According to Commerce Secretary Wilbur Ross: “The regulation states that common carriers cannot knowingly ship items in contravention of the entity list or other export control authorities. It does not require a common carrier to be a policeman or to know what’s in every package.”

At issue here, it seems, is whether FedEx is required to perform close package inspection to determine where goods came from. FedEx feels that the law could allow the government to charge it with shipping illegal goods if it does not do this. Secretary Ross’ comments imply that this is not the correct reading of the law, at least in his view. Hashing things out in front of a judge may be the best way to clarify the issue and determine what level of inspection FedEx is required to perform to fulfill its obligations before the company exposes itself to significant liability. PCMag was able to get a P30 shipped to its offices from California to the East Coast, so the issue appears to be confined to international shipping, at least for now.

What this issue illustrates, more than anything, is the tremendous confusion injected into the supply chain by major changes to the law.
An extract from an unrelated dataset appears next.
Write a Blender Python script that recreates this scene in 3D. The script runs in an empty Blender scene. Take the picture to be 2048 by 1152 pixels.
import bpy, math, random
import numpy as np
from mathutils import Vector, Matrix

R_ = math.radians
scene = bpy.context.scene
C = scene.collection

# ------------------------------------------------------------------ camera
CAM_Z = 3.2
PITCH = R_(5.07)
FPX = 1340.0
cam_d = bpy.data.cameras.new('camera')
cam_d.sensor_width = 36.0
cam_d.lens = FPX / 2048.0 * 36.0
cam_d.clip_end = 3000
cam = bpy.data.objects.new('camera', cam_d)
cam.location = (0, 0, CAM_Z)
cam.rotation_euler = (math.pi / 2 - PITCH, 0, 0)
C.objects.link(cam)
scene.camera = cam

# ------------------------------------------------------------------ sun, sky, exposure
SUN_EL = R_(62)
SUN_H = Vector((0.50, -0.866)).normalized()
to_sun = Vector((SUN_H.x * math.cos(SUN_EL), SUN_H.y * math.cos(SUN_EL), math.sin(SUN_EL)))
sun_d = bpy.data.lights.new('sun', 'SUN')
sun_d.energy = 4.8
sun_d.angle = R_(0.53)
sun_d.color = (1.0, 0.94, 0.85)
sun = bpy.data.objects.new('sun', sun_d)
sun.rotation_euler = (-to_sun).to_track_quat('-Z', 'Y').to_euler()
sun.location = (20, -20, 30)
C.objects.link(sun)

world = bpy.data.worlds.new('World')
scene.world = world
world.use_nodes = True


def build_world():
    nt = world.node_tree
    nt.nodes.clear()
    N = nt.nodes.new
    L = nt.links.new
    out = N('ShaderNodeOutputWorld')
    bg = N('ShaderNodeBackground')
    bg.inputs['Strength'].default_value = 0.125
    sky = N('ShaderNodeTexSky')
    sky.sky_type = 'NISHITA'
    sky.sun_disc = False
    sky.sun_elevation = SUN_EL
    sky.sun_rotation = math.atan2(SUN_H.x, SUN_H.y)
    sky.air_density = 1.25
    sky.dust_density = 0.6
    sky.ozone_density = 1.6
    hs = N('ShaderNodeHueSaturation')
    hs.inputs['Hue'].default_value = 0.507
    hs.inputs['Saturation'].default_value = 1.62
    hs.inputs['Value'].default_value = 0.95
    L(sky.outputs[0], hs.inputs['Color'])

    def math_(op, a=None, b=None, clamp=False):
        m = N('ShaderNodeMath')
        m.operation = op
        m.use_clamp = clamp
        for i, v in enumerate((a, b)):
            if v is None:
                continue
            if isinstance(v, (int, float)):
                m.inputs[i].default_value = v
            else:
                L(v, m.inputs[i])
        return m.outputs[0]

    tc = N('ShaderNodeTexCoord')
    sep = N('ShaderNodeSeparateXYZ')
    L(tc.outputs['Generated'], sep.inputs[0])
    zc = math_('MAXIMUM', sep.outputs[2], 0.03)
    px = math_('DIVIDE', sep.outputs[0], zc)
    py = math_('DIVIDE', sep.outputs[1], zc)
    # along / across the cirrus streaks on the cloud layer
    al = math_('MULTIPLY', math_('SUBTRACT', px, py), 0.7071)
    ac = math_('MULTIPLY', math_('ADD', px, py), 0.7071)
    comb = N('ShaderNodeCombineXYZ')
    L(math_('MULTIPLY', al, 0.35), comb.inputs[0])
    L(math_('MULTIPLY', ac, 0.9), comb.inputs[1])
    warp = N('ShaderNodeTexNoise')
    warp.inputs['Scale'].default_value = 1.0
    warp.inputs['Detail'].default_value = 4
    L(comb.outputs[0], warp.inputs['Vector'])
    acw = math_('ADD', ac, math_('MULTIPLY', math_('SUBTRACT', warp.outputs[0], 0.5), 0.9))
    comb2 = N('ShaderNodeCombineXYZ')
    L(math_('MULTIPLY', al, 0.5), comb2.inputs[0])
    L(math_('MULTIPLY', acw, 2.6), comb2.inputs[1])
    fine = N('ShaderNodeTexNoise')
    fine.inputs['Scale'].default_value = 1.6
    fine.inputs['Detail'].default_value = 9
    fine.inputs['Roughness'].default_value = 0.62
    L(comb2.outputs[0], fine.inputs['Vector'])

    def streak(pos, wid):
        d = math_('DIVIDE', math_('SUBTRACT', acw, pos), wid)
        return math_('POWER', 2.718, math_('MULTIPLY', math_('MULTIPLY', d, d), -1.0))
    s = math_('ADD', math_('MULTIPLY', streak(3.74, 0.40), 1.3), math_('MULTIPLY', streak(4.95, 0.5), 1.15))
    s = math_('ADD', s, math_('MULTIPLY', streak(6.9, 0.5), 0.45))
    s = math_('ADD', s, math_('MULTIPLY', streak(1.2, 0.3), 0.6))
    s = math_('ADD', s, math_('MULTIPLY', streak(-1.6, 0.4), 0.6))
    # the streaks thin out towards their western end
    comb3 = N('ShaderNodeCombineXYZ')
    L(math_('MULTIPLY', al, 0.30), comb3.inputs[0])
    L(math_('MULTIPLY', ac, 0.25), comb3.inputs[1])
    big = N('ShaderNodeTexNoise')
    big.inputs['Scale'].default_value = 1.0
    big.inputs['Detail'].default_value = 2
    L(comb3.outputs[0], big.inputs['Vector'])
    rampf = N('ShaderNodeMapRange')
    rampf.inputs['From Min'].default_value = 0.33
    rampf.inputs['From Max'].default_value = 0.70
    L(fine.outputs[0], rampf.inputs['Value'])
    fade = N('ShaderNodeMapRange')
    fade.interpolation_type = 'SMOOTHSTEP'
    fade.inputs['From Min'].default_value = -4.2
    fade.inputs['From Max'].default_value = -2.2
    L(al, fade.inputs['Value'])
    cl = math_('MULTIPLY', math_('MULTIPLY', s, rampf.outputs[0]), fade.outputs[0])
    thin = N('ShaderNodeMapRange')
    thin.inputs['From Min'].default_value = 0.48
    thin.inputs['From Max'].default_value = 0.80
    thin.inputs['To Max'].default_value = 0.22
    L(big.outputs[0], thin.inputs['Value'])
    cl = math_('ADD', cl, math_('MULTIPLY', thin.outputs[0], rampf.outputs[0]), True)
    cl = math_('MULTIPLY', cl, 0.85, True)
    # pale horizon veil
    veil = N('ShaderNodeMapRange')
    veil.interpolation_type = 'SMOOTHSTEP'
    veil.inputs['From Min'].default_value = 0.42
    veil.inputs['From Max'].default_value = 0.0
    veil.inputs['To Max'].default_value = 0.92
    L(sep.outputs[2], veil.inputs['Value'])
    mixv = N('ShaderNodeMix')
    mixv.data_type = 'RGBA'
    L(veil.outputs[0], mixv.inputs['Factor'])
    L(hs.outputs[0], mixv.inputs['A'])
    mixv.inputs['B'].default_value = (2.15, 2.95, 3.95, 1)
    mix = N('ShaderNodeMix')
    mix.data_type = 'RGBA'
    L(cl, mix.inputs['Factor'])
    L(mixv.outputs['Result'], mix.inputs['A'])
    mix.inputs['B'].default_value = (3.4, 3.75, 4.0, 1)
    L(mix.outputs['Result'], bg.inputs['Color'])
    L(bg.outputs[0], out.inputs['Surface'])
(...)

There was confusion between Parcelforce and FedEx over whether it would ship this specific package, even after FedEx had clarified it. Repeated shipments were necessary and we still don’t know until tomorrow if the device will actually arrive.

A full-on trade war between the US and China with expanded restrictions on more companies or the shipping confusion that would be unleashed by, say, a no-deal Brexit later this year could be extremely confusing, particularly if FedEx and other companies were legally required to enforce trade embargos by inspecting huge numbers of packages. We’re not saying things will play out that way, but this kind of snarl over literally one phone could be an ugly sign of things to come if the trade negotiations between the US and China really break down.